• The request: Retype nothing except the lines below from the one with "Reconstruct this image" through the one with "COL = S.collection", exactly, with images left out.

··· Data for this task ···

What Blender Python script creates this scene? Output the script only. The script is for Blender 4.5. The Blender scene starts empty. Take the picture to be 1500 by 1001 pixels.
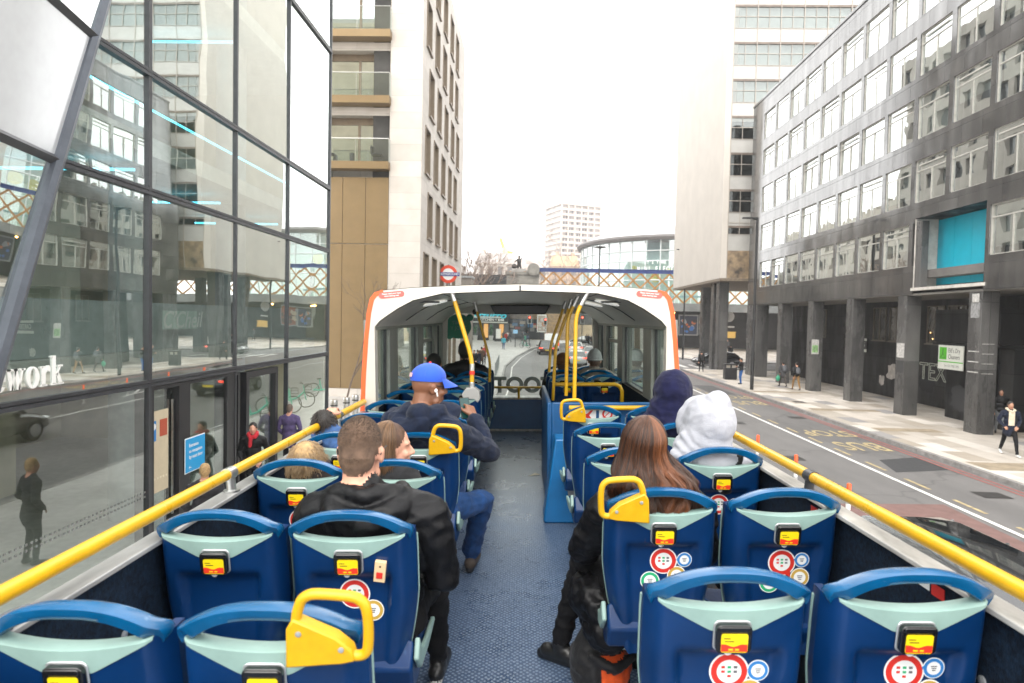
import bpy, math, random
import numpy as np
from mathutils import Matrix, Vector, Euler, noise as mnoise
R = math.radians
rnd = random.Random(11)
scene = bpy.context.scene
COL = scene.collection
V = Vector
def T(x, y, z): return Matrix.Translation((x, y, z))
def ROT(a, ax): return Matrix.Rotation(R(a), 4, ax)

# ---------------------------------------------------------------- frames: street (world) and bus
EYE = 4.2
DECK = 1.69
BUS = T(0, 0, EYE) @ ROT(1.27, 'Z') @ ROT(-1.2, 'Y') @ T(0, 0, -DECK)
CAM = BUS @ T(0, 0, DECK) @ ROT(0.72, 'Z') @ ROT(90 - 2.02, 'X')
FPX = 950.0
def ray(px, py):
    d = CAM.to_3x3() @ V(((px - 750) / FPX, (500.5 - py) / FPX, -1.0))
    return d
def at_z(px, py, z):
    d = ray(px, py); o = CAM.translation
    return o + d * ((z - o.z) / d.z)
def at_x(px, py, x):
    d = ray(px, py); o = CAM.translation
    return o + d * ((x - o.x) / d.x)
def at_y(px, py, y):
    d = ray(px, py); o = CAM.translation
    return o + d * ((y - o.y) / d.y)

# ---------------------------------------------------------------- materials
_M = {}
def mat(name, col, rough=0.5, metal=0.0, var=0.0, vscale=6.0, bump=0.0, bscale=40.0, coat=0.0, spec=0.5,
        emit=None, estr=0.0, col2=None, alpha=1.0, sheen=0.0, rvar=0.0, stretch=None, detail=4.0, wear=None):
    if name in _M: return _M[name]
    m = bpy.data.materials.new(name); m.use_nodes = True
    nt = m.node_tree; N = nt.nodes; L = nt.links
    b = N['Principled BSDF']
    c = (col[0], col[1], col[2], 1)
    b.inputs['Base Color'].default_value = c
    b.inputs['Roughness'].default_value = rough
    b.inputs['Metallic'].default_value = metal
    b.inputs['Specular IOR Level'].default_value = spec
    b.inputs['Coat Weight'].default_value = coat
    b.inputs['Coat Roughness'].default_value = 0.08
    b.inputs['Sheen Weight'].default_value = sheen
    b.inputs['Alpha'].default_value = alpha
    if emit:
        b.inputs['Emission Color'].default_value = (*emit, 1)
        b.inputs['Emission Strength'].default_value = estr
    tc = None
    if var > 0 or bump > 0 or rvar > 0 or col2:
        tc = N.new('ShaderNodeTexCoord')
        src = tc.outputs['Object']
        if stretch:
            mp = N.new('ShaderNodeMapping'); mp.inputs['Scale'].default_value = stretch
            L.new(src, mp.inputs['Vector']); src = mp.outputs['Vector']
    if var > 0 or col2 or rvar > 0:
        nz = N.new('ShaderNodeTexNoise'); nz.inputs['Scale'].default_value = vscale
        nz.inputs['Detail'].default_value = detail; nz.inputs['Roughness'].default_value = 0.6
        L.new(src, nz.inputs['Vector'])
        rp = N.new('ShaderNodeValToRGB')
        rp.color_ramp.elements[0].position = 0.32; rp.color_ramp.elements[1].position = 0.68
        lo = tuple(max(0, x * (1 - var)) for x in col) if not col2 else tuple(col)
        hi = tuple(min(1, x * (1 + var)) for x in col) if not col2 else tuple(col2)
        rp.color_ramp.elements[0].color = (*lo, 1); rp.color_ramp.elements[1].color = (*hi, 1)
        L.new(nz.outputs['Fac'], rp.inputs['Fac'])
        if var > 0 or col2: L.new(rp.outputs['Color'], b.inputs['Base Color'])
        if rvar > 0:
            mr = N.new('ShaderNodeMapRange')
            mr.inputs['To Min'].default_value = max(0, rough - rvar); mr.inputs['To Max'].default_value = min(1, rough + rvar)
            L.new(nz.outputs['Fac'], mr.inputs['Value']); L.new(mr.outputs['Result'], b.inputs['Roughness'])
    if wear:
        wc, wsc, wth, wamt, wst = wear
        if tc is None: tc = N.new('ShaderNodeTexCoord')
        wm = N.new('ShaderNodeMapping'); wm.inputs['Scale'].default_value = wst; L.new(tc.outputs['Object'], wm.inputs['Vector'])
        wn = N.new('ShaderNodeTexNoise'); wn.inputs['Scale'].default_value = wsc; wn.inputs['Detail'].default_value = 9; wn.inputs['Roughness'].default_value = 0.72
        L.new(wm.outputs['Vector'], wn.inputs['Vector'])
        wr = N.new('ShaderNodeValToRGB'); wr.color_ramp.elements[0].position = wth; wr.color_ramp.elements[1].position = min(1, wth + 0.06)
        wr.color_ramp.elements[0].color = (0, 0, 0, 1); wr.color_ramp.elements[1].color = (wamt, wamt, wamt, 1); L.new(wn.outputs['Fac'], wr.inputs['Fac'])
        wx = N.new('ShaderNodeMix'); wx.data_type = 'RGBA'; wx.inputs[7].default_value = (*wc, 1); wx.inputs[6].default_value = c
        lk = b.inputs['Base Color'].links
        if lk: L.new(lk[0].from_socket, wx.inputs[6])
        L.new(wr.outputs['Color'], wx.inputs[0]); L.new(wx.outputs[2], b.inputs['Base Color'])
    if bump > 0:
        if tc is not None and not (var > 0 or rvar > 0 or col2): src = tc.outputs['Object']
        n2 = N.new('ShaderNodeTexNoise'); n2.inputs['Scale'].default_value = bscale; n2.inputs['Detail'].default_value = 5
        L.new(src, n2.inputs['Vector'])
        bp = N.new('ShaderNodeBump'); bp.inputs['Strength'].default_value = bump; bp.inputs['Distance'].default_value = 0.01
        L.new(n2.outputs['Fac'], bp.inputs['Height']); L.new(bp.outputs['Normal'], b.inputs['Normal'])
    _M[name] = m
    return m

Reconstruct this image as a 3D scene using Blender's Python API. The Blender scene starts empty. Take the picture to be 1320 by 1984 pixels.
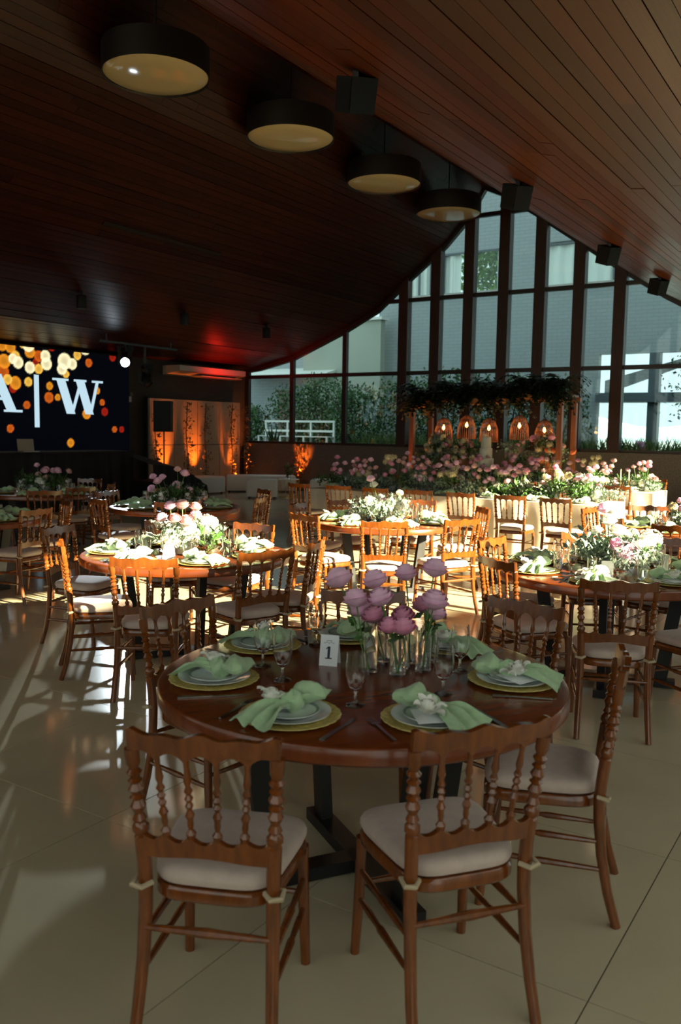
import bpy, math, random
from math import sin, cos, pi, radians, atan2, hypot
from mathutils import Vector, Matrix, Quaternion
rnd = random.Random(7)
S = bpy.context.scene
COL = S.collection

# ------------------------------------------------------------------ camera
# World axes: +Y runs along the roof ridge towards the glazed gable, +X to the right of it.
F_PX, PITCH, ROLL, YAW, EYE = 1651.3, 0.09556, 0.01577, 0.57639, 1.7188
_f = Vector((-sin(YAW)*cos(PITCH), cos(YAW)*cos(PITCH), -sin(PITCH)))
_r = Vector((cos(YAW), sin(YAW), 0)); _u = _r.cross(_f)
_R = _r*cos(ROLL)+_u*sin(ROLL); _U = -_r*sin(ROLL)+_u*cos(ROLL)
cam = bpy.data.cameras.new('camera'); cam_o = bpy.data.objects.new('camera', cam); COL.objects.link(cam_o)
cam_o.matrix_world = Matrix(((_R.x, _U.x, -_f.x, 0), (_R.y, _U.y, -_f.y, 0), (_R.z, _U.z, -_f.z, EYE), (0, 0, 0, 1)))
cam.sensor_fit = 'VERTICAL'; cam.sensor_height = 36; cam.lens = F_PX/1984*36
cam.clip_start = .05; cam.clip_end = 2000
cam.dof.use_dof = True; cam.dof.focus_distance = 5.6; cam.dof.aperture_fstop = 3.4
S.camera = cam_o

# ------------------------------------------------------------------ sky, sun, exposure
W = bpy.data.worlds.new('sky'); S.world = W; W.use_nodes = True
bg = W.node_tree.nodes['Background']; bg.inputs[0].default_value = (.84, .88, .84, 1); bg.inputs[1].default_value = 1.25
SUN_EL = radians(22)
sd = bpy.data.lights.new('sun', 'SUN'); sd.energy = 36; sd.angle = radians(.55); sd.color = (1, .83, .56)
so = bpy.data.objects.new('sun', sd); COL.objects.link(so)
so.rotation_euler = Vector((-cos(SUN_EL), .06, -sin(SUN_EL))).to_track_quat('-Z', 'Y').to_euler()
S.view_settings.view_transform = 'Standard'; S.view_settings.look = 'None'
S.view_settings.exposure = 0.55; S.view_settings.gamma = 1.0; S.view_settings.use_curve_mapping = False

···

• The solution:
Reconstruct this image as a 3D scene using Blender's Python API. The Blender scene starts empty. Take the picture to be 1320 by 1984 pixels.
import bpy, math, random
from math import sin, cos, pi, radians, atan2, hypot
from mathutils import Vector, Matrix, Quaternion
rnd = random.Random(7)
S = bpy.context.scene
COL = S.collection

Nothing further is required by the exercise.